-- start of Data --
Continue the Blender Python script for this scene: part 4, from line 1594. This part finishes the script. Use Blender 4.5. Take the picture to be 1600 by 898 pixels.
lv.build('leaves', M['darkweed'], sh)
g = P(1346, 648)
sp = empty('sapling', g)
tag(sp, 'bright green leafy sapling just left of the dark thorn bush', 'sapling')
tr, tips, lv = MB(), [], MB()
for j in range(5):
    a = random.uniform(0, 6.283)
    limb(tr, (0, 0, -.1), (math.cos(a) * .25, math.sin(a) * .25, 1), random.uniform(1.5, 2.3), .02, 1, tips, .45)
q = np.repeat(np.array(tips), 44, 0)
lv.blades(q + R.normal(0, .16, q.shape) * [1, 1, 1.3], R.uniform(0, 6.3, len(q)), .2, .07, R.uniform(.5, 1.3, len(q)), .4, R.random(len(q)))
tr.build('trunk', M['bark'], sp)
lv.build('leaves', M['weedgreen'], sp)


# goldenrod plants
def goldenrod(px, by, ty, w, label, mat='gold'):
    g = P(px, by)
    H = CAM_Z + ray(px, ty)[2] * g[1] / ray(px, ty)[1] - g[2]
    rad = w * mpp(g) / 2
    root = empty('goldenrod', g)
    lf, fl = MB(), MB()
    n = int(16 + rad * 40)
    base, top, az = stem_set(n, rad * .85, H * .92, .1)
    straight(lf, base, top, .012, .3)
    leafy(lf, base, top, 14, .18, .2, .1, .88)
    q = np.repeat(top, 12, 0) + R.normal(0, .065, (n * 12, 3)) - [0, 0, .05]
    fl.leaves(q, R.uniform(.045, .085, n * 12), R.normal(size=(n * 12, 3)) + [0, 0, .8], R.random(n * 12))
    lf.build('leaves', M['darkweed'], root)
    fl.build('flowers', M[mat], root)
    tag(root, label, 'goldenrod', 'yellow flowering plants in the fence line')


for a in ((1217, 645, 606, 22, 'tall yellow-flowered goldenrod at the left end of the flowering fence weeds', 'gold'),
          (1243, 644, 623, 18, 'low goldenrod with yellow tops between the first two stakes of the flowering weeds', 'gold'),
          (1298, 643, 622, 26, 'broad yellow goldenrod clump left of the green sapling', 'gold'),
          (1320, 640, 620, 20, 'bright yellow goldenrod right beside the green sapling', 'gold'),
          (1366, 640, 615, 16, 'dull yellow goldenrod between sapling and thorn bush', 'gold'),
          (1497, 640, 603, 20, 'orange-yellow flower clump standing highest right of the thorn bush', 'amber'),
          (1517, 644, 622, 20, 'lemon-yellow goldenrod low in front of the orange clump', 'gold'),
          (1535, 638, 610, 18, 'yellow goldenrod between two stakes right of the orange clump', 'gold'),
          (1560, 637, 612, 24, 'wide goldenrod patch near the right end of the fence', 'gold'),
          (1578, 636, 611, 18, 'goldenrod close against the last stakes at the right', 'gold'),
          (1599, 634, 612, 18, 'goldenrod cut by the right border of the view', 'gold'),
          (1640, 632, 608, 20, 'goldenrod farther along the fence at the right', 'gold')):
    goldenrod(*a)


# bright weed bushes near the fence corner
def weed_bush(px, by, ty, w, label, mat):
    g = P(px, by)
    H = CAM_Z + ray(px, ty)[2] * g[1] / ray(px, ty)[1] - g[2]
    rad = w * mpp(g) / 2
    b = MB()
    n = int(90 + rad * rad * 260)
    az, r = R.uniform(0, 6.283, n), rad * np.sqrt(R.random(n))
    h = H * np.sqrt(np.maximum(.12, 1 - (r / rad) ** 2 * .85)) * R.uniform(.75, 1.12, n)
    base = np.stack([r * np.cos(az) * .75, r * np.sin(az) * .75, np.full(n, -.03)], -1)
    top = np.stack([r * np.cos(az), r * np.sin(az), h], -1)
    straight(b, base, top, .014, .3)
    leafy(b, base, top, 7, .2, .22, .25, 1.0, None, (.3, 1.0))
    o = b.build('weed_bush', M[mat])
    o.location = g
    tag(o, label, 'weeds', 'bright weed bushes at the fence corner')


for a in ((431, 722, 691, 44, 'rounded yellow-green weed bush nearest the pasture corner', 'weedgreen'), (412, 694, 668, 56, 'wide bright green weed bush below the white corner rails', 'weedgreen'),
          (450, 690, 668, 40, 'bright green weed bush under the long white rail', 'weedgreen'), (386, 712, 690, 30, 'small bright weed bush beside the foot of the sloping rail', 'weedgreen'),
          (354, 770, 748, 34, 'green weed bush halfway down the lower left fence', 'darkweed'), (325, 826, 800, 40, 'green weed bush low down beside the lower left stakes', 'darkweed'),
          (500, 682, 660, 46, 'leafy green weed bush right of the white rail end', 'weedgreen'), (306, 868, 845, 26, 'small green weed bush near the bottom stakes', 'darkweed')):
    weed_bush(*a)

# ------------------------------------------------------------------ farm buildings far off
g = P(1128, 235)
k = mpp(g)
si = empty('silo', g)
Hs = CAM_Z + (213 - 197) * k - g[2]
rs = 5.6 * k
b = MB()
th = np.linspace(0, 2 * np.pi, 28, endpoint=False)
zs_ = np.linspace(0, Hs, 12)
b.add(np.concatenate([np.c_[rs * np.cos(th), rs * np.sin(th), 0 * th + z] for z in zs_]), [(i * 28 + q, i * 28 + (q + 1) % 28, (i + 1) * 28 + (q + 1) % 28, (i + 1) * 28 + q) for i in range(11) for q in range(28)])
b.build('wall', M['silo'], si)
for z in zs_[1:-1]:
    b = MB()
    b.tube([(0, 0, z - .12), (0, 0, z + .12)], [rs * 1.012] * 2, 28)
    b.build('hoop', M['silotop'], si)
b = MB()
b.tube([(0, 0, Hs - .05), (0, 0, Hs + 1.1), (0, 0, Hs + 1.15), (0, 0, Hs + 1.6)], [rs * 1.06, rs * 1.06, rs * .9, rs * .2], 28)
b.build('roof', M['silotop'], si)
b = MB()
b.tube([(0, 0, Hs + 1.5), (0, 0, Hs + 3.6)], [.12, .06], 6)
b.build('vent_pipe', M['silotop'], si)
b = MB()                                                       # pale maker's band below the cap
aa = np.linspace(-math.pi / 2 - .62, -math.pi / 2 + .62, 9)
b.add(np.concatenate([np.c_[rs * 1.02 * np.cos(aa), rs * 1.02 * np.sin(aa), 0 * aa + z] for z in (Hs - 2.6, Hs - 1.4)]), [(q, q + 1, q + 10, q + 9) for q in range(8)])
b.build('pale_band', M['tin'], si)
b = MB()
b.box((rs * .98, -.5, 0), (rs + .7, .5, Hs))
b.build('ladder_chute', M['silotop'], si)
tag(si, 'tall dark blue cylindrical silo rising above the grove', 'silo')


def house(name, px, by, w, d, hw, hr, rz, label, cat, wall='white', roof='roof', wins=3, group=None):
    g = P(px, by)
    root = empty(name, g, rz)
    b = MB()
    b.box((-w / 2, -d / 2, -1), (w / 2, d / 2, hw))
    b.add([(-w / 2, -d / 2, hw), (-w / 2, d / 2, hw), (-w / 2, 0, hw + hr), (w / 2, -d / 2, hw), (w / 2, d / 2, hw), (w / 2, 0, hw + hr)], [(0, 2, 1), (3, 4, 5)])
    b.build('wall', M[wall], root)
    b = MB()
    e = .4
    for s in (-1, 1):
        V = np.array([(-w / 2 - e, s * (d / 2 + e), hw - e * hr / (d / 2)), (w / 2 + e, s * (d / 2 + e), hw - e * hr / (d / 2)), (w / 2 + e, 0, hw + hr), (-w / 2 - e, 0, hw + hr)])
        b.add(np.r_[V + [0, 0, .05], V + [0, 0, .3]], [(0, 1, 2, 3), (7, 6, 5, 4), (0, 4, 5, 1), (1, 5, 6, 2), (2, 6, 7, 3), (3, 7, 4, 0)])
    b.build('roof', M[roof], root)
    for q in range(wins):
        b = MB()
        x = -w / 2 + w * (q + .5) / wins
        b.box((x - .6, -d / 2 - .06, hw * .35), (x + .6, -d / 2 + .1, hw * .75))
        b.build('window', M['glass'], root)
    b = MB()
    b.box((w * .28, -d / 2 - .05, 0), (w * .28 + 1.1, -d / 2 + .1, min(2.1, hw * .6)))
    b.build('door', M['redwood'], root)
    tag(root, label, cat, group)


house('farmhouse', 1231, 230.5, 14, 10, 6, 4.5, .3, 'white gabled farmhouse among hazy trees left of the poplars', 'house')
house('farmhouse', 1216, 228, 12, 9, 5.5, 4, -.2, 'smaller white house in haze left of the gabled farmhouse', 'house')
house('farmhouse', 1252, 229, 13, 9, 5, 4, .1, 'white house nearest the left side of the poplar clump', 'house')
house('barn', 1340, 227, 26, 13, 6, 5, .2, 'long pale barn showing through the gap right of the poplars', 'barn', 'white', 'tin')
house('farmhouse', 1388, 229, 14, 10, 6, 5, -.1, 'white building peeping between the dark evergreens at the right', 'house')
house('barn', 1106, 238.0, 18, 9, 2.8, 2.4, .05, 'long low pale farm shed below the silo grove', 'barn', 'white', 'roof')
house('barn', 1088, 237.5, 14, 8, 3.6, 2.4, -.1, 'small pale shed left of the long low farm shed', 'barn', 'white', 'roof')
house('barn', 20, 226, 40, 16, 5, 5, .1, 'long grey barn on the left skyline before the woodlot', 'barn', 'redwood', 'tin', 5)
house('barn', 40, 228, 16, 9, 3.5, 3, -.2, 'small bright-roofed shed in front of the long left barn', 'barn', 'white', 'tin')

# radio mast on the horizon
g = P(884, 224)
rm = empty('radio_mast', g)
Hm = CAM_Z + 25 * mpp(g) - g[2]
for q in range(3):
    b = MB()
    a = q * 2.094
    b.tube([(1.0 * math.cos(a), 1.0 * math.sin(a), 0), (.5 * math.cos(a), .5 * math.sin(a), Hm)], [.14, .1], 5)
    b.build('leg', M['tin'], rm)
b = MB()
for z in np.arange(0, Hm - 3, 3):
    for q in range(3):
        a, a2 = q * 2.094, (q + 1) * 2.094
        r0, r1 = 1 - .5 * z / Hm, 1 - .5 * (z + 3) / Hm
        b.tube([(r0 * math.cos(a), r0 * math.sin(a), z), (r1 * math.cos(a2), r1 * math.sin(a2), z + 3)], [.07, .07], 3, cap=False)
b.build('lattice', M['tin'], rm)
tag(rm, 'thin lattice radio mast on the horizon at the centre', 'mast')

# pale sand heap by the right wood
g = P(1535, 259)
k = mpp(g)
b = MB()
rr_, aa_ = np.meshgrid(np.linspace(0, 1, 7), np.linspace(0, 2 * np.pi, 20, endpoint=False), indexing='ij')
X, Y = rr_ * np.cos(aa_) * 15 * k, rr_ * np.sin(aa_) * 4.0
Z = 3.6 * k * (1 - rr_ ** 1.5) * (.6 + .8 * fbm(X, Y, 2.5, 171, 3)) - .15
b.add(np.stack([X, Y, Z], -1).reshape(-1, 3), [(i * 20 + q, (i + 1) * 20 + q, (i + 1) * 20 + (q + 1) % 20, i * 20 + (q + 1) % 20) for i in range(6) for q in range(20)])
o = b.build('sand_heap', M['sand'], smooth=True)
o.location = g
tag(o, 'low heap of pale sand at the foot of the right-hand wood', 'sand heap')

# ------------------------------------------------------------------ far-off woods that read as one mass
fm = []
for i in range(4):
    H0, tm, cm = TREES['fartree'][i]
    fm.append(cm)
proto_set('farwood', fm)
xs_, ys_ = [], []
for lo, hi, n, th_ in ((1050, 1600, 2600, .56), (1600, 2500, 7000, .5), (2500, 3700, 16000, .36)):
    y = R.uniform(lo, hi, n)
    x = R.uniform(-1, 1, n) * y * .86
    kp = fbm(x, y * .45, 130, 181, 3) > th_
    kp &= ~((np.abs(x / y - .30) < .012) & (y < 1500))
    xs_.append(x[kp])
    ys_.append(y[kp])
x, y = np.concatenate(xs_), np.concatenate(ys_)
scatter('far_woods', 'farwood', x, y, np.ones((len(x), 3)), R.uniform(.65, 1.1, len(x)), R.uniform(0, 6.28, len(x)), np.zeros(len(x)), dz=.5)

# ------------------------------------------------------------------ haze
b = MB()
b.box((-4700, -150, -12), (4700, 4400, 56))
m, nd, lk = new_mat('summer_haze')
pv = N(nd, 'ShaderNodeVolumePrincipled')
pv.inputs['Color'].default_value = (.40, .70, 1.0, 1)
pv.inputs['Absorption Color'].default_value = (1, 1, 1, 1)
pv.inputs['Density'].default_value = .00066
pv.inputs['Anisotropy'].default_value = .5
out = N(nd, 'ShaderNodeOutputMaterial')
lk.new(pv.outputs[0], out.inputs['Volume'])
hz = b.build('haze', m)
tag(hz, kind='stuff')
-- end of Data --
**Set task**
Write down again the exact lines running from the beginning of the data to the line containing "tag(root, label, 'goldenrod', 'yellow", with both ends included.

**The answer**
Continue the Blender Python script for this scene: part 4, from line 1594. This part finishes the script. Use Blender 4.5. Take the picture to be 1600 by 898 pixels.
lv.build('leaves', M['darkweed'], sh)
g = P(1346, 648)
sp = empty('sapling', g)
tag(sp, 'bright green leafy sapling just left of the dark thorn bush', 'sapling')
tr, tips, lv = MB(), [], MB()
for j in range(5):
    a = random.uniform(0, 6.283)
    limb(tr, (0, 0, -.1), (math.cos(a) * .25, math.sin(a) * .25, 1), random.uniform(1.5, 2.3), .02, 1, tips, .45)
q = np.repeat(np.array(tips), 44, 0)
lv.blades(q + R.normal(0, .16, q.shape) * [1, 1, 1.3], R.uniform(0, 6.3, len(q)), .2, .07, R.uniform(.5, 1.3, len(q)), .4, R.random(len(q)))
tr.build('trunk', M['bark'], sp)
lv.build('leaves', M['weedgreen'], sp)


# goldenrod plants
def goldenrod(px, by, ty, w, label, mat='gold'):
    g = P(px, by)
    H = CAM_Z + ray(px, ty)[2] * g[1] / ray(px, ty)[1] - g[2]
    rad = w * mpp(g) / 2
    root = empty('goldenrod', g)
    lf, fl = MB(), MB()
    n = int(16 + rad * 40)
    base, top, az = stem_set(n, rad * .85, H * .92, .1)
    straight(lf, base, top, .012, .3)
    leafy(lf, base, top, 14, .18, .2, .1, .88)
    q = np.repeat(top, 12, 0) + R.normal(0, .065, (n * 12, 3)) - [0, 0, .05]
    fl.leaves(q, R.uniform(.045, .085, n * 12), R.normal(size=(n * 12, 3)) + [0, 0, .8], R.random(n * 12))
    lf.build('leaves', M['darkweed'], root)
    fl.build('flowers', M[mat], root)
    tag(root, label, 'goldenrod', 'yellow flowering plants in the fence line')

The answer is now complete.